| DIRECTION |
Tally the lines of the listing that contain the string "scene". Give the number and nothing else.

····················

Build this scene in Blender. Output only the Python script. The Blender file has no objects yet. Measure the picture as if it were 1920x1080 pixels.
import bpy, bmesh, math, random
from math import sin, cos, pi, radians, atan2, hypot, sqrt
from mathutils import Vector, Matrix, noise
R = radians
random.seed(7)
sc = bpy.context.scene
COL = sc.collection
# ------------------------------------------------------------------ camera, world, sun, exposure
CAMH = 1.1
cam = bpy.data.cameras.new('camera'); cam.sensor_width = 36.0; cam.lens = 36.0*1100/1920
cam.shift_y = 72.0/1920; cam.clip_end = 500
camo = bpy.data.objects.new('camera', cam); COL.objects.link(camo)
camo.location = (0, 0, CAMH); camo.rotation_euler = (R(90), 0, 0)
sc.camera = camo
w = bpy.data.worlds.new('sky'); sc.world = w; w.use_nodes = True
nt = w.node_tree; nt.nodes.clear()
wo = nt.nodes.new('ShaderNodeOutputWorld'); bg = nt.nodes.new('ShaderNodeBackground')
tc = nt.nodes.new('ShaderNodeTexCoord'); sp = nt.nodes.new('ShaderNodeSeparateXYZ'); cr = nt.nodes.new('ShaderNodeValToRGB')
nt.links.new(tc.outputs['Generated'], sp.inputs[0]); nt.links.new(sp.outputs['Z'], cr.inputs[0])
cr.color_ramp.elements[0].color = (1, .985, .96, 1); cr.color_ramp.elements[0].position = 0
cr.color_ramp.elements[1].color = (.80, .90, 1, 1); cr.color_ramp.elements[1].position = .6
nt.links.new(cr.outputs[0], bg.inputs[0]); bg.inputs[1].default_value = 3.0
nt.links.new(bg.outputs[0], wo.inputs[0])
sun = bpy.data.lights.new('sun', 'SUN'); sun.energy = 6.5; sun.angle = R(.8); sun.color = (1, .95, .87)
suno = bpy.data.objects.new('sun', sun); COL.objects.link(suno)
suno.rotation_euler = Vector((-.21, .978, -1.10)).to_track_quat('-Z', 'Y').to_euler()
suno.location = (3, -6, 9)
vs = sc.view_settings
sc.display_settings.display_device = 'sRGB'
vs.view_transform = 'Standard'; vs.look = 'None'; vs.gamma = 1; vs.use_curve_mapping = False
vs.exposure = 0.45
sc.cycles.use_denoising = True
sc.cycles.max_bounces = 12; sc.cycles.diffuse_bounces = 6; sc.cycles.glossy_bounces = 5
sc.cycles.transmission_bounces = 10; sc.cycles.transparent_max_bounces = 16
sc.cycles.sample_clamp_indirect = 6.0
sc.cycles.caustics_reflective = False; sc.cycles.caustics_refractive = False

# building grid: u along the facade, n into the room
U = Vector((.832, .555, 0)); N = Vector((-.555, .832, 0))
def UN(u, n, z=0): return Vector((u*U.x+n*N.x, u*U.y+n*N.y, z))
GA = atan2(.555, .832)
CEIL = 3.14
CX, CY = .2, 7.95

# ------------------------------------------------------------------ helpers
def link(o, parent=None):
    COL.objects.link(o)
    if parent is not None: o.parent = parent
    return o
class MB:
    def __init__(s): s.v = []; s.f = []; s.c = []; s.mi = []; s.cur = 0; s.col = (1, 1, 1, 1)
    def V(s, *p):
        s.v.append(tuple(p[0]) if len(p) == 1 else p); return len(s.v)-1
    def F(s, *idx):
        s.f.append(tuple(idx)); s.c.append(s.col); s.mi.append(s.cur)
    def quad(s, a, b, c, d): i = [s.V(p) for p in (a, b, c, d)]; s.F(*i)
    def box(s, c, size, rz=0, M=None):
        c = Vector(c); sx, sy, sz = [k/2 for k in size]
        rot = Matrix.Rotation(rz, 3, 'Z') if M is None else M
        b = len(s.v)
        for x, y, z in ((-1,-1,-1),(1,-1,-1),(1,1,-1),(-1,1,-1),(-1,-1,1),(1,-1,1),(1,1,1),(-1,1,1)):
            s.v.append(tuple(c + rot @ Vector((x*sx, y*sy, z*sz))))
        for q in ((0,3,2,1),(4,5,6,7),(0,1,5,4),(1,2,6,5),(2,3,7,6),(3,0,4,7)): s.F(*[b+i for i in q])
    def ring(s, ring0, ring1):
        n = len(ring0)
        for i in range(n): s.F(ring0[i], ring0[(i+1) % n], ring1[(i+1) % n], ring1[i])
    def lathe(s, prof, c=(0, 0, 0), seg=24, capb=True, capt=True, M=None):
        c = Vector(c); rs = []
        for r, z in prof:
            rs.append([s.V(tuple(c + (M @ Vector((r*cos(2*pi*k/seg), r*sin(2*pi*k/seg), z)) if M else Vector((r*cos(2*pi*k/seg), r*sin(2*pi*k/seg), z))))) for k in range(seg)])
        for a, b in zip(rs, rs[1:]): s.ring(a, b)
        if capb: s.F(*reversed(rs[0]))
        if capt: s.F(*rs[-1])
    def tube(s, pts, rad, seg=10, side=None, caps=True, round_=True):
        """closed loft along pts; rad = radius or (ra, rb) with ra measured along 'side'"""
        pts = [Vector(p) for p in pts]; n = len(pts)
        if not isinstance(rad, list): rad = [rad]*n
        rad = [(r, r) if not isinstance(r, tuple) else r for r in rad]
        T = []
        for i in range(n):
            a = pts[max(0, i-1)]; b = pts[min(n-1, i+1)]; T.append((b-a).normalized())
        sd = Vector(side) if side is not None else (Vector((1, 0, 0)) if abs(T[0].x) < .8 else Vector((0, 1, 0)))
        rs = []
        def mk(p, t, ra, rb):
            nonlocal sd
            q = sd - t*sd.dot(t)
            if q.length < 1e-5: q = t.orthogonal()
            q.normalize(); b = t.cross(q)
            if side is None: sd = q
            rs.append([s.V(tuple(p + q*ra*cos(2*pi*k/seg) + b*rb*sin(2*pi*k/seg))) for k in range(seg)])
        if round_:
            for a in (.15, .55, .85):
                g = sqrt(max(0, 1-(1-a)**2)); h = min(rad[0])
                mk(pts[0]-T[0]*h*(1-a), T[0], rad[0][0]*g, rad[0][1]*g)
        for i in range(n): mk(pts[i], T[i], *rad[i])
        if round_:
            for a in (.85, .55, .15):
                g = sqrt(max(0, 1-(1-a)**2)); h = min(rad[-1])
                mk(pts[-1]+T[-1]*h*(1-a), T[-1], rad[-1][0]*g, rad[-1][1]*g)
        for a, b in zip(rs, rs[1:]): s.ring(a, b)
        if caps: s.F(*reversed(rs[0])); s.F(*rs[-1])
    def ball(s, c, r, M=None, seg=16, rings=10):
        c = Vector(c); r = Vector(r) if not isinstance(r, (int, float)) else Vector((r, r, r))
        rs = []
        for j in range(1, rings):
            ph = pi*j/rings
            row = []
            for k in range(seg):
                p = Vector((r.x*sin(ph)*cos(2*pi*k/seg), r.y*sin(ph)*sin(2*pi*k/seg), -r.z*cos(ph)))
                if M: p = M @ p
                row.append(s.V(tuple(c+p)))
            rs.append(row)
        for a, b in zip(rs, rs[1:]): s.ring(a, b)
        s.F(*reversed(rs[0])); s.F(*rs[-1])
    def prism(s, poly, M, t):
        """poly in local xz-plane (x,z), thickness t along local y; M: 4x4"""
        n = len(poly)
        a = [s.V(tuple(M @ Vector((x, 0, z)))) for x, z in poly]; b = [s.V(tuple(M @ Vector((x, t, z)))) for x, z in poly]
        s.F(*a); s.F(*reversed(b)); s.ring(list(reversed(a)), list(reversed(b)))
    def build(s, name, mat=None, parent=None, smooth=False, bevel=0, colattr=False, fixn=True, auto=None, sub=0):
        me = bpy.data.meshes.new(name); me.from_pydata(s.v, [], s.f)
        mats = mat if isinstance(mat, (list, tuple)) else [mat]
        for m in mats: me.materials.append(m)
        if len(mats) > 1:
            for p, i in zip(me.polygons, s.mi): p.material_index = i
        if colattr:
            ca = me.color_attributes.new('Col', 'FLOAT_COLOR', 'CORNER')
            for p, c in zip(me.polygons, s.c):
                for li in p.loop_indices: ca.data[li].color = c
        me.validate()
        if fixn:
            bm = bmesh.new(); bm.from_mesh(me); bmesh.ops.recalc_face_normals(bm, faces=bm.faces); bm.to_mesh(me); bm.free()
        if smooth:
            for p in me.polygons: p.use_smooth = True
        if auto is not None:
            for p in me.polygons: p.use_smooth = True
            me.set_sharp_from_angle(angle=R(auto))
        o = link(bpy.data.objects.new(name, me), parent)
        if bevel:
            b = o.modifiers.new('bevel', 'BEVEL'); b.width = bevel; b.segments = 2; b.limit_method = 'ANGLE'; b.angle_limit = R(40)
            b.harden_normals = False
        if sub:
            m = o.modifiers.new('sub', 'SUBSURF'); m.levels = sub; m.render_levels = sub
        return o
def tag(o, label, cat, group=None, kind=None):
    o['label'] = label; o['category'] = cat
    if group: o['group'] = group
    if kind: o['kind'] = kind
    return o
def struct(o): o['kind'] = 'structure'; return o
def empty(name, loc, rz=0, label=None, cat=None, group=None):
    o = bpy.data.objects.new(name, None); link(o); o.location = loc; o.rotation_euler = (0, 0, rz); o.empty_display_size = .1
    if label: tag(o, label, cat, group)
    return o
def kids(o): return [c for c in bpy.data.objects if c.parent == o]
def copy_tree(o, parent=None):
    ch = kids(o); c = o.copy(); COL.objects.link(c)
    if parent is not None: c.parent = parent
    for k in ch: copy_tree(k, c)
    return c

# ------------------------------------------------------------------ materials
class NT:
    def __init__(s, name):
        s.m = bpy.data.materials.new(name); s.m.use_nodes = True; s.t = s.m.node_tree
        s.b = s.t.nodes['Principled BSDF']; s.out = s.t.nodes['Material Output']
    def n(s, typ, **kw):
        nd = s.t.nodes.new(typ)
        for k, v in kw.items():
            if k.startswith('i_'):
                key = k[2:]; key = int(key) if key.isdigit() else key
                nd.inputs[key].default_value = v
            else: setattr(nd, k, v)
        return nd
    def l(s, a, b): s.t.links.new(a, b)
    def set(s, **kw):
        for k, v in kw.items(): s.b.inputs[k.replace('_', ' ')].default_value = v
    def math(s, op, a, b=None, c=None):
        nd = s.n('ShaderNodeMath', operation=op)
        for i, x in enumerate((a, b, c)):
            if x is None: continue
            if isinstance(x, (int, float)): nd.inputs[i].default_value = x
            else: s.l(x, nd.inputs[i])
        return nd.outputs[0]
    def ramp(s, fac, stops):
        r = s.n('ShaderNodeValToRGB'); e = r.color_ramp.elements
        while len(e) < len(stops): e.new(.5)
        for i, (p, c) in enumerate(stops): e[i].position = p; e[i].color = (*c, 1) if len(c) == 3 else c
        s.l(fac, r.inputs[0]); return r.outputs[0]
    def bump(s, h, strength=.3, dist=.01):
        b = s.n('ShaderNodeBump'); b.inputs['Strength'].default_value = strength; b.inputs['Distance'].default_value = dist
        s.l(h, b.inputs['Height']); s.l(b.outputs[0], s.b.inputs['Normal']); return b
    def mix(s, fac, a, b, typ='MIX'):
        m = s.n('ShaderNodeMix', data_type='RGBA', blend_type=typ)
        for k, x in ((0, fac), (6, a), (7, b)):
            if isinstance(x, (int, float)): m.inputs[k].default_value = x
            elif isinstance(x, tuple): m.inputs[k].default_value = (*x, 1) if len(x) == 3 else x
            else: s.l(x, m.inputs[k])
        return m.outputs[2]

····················

| RESULT OF THE EXERCISE |
2